Electrologica X1

The Electrologica X1 was a digital computer designed and manufactured in the Netherlands from 1958 to 1965. About thirty were produced and sold in the Netherlands and abroad.

The X1 was designed by the Mathematical Centre in Amsterdam, an academic organization that had been involved in computer design since 1947, and manufactured by Electrologica NV, a company formed expressly for the purpose of producing the machine.

The X1 was a solid-state binary computer ("completely transistorized") with magnetic core memory. Word-length was 27 bits and peripherals included punched and magnetic tape. It was one of the first European computers to have an interrupt facility.

Like its counterparts the Zuse Z22 and the ZEBRA, (and the much later ARM architecture), all instructions, not just branches, could be made conditional. This allowed for compact expression of programs. The following example demonstrates the loading of the absolute value of memory at n into the accumulator A:

   2A n P  // copy [n] to A
 N 3A n    // if A is negative, copy -[n] to A

The X1 arithmetic operators used binary fixed-point arithmetic.

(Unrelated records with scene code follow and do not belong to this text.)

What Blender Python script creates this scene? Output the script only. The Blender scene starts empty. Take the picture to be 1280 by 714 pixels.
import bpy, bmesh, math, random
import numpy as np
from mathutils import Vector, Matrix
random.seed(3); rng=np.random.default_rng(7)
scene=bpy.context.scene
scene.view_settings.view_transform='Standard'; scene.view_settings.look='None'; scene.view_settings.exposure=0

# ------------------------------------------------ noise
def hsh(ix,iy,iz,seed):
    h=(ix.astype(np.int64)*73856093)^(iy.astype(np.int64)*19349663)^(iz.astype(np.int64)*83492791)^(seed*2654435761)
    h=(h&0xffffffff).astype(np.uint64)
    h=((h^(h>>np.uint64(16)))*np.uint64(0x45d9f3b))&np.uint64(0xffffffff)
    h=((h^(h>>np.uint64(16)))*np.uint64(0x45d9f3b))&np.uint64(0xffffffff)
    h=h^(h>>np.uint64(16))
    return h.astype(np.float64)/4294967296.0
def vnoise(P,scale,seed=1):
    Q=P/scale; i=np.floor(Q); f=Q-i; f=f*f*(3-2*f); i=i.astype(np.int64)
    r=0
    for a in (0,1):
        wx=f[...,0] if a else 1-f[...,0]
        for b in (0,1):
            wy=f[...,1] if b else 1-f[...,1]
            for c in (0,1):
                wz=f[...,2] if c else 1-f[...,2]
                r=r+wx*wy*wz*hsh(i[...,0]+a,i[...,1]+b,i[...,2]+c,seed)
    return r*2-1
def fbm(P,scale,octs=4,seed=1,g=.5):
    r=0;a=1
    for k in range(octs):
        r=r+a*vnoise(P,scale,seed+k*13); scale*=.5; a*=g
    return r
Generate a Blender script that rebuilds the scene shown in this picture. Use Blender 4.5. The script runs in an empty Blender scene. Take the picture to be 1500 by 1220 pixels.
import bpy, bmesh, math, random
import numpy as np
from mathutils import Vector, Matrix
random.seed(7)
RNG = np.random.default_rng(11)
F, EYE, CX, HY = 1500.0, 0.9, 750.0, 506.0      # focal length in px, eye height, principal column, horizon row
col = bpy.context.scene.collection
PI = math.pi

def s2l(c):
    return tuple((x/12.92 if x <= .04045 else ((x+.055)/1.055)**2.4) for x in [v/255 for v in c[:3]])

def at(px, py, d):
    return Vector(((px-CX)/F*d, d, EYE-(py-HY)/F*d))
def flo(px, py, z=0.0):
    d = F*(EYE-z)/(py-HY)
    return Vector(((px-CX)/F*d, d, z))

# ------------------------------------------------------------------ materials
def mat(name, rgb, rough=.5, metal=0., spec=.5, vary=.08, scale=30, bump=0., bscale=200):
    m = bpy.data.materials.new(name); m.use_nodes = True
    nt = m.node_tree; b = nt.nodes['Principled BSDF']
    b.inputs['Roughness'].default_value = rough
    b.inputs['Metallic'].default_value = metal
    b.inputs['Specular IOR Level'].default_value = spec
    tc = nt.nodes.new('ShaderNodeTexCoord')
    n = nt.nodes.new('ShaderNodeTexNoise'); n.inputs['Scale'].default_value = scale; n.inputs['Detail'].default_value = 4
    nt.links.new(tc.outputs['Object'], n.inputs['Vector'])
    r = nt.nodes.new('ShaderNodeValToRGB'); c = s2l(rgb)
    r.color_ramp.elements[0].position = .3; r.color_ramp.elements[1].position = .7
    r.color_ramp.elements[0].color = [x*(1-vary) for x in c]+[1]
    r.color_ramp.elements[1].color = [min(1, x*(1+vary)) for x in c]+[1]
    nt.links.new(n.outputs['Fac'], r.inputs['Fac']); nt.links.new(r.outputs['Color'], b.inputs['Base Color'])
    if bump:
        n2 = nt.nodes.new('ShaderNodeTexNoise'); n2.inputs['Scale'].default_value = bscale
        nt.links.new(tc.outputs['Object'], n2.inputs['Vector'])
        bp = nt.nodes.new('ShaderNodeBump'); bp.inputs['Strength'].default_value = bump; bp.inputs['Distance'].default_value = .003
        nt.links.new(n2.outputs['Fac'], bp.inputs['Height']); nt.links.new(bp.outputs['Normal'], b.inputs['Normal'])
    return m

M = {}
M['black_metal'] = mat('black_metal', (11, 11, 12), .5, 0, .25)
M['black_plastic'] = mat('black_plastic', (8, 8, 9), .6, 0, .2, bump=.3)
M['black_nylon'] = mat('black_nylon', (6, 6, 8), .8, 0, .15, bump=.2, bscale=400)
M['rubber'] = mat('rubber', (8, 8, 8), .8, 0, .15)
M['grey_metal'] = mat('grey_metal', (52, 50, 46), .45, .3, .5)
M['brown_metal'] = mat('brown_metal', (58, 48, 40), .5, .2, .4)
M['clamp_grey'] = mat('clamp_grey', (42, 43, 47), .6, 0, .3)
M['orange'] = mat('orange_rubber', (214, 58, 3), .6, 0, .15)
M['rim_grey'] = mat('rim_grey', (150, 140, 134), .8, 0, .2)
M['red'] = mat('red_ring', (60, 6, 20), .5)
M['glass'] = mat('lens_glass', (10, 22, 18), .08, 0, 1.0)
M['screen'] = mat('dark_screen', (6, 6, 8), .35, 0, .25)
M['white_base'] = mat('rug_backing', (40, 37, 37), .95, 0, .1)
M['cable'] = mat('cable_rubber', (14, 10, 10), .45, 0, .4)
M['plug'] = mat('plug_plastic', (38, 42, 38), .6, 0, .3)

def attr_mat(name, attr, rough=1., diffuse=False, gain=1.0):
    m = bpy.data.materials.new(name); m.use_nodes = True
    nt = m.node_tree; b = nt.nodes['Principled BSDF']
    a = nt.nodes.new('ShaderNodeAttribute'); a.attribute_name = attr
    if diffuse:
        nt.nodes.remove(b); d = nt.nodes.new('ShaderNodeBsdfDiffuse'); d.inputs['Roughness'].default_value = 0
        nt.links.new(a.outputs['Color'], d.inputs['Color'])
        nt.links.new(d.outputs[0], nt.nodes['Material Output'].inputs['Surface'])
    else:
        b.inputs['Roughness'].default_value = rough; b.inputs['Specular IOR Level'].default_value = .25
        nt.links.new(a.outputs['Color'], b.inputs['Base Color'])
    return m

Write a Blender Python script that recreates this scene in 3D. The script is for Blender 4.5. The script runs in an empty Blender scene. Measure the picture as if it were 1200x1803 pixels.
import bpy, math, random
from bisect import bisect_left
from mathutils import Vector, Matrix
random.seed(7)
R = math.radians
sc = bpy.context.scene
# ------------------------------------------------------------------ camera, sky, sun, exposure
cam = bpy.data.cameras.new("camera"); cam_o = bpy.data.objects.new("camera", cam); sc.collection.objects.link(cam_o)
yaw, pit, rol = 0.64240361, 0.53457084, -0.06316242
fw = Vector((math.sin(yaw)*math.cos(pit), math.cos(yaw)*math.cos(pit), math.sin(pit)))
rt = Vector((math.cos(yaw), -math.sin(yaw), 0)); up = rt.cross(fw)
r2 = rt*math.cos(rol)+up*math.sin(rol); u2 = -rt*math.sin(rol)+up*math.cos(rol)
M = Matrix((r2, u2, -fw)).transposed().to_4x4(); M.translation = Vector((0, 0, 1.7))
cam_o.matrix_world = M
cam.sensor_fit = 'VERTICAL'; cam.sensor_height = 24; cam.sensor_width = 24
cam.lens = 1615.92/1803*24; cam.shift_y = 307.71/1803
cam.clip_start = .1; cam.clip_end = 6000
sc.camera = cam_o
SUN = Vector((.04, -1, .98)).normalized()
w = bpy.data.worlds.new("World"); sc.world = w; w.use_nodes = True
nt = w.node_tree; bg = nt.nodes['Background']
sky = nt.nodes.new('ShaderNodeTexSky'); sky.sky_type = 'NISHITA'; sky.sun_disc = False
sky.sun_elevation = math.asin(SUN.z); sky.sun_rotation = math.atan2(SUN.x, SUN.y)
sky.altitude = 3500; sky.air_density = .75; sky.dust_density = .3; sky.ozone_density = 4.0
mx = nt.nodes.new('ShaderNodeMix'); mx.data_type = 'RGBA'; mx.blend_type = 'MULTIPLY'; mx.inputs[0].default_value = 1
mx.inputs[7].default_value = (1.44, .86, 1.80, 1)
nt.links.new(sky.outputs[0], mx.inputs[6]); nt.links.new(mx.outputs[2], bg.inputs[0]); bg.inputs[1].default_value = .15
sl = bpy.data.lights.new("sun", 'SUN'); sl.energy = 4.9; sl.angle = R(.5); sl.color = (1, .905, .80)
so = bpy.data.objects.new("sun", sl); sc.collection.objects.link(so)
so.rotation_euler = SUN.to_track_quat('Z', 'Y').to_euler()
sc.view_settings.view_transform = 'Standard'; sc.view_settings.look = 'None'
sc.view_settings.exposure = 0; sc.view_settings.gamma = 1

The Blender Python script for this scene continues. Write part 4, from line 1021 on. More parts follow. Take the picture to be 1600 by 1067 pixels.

A notable peculiarity of the X1, or at least of the people who worked with it, was the use of base-32 notation when writing addresses.

The X1 was the subject of Edsger Dijkstra's Ph.D. dissertation, and the target of the first complete working ALGOL 60 compiler, completed by Dijkstra and Jaap Zonneveld. In 1965, the X1 was superseded by the X8. Electrologica was taken over by Philips a few years later.